7/10
"The fact is Major, we have a killer aboard".
26 March 2011
Warning: Spoilers
There came a point in the movie when I began wondering to myself, how come John Deakin/Murray (Charles Bronson) is running around loose without scrutiny or in the presence of any of the authority figures, like Marshal Pearce (Ben Johnson) or Major Claremont (Ed Lauter). After all, his face was on a Wanted Poster, and he admitted to being an arsonist and murderer. There was only the very loose explanation that the supply train was winding it's way through uninhabited and dangerous wilderness, but a dangerous guy, I think, would have made a break for it at some point.

But Deakin was not the dangerous guy the viewer is set up for. The picture jumps all of it's characters through some hoops so that they turn out to be somewhat different players than how they started. Only Miss Scoville (Jill Ireland) survives the trip unscathed as the same character, but reviled by the idea that her fiancée and Governor (Richard Crenna) is one of the picture's main villains. I always get a kick out of seeing Bronson and Ireland in the same picture, knowing that they were married in real life, and wondering if they played out their movie roles at home. You know, like tying Bronson's hands behind his back and slapping him around for fun.
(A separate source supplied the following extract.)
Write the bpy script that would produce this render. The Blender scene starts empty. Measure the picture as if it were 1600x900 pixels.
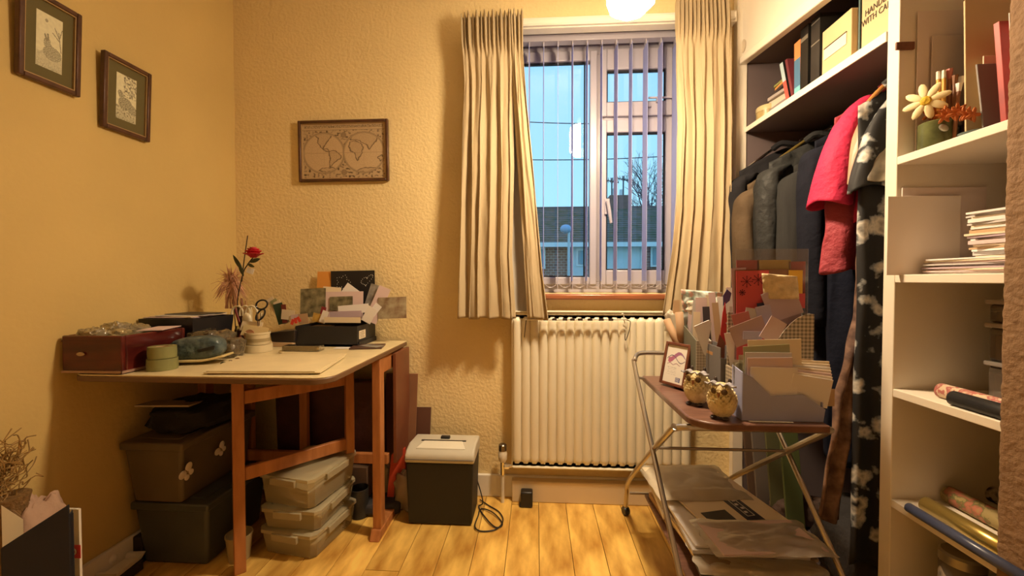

Probably the most memorable part of the film is the fight scene between Bronson and Archie Moore! on the train roof-top hurtling along though the mountain pass. By this time, Moore didn't look like he could make his weight limit as a light heavyweight, and he didn't have much in the way of a speaking role, but he did look dangerous. I wonder if that's how his ring opponents saw him without a knife.

Overall, a decent time filler for an action flick, more of a mystery than a Western, and suitably outfitted with rugged countryside that complements the characters of the main players. Alistair MacLean wrote the screenplay based on his own novel, utilizing some of the same elements that brought his more heralded war stories to the screen, like "Where Eagles Dare" and "Force 10 From Navarone".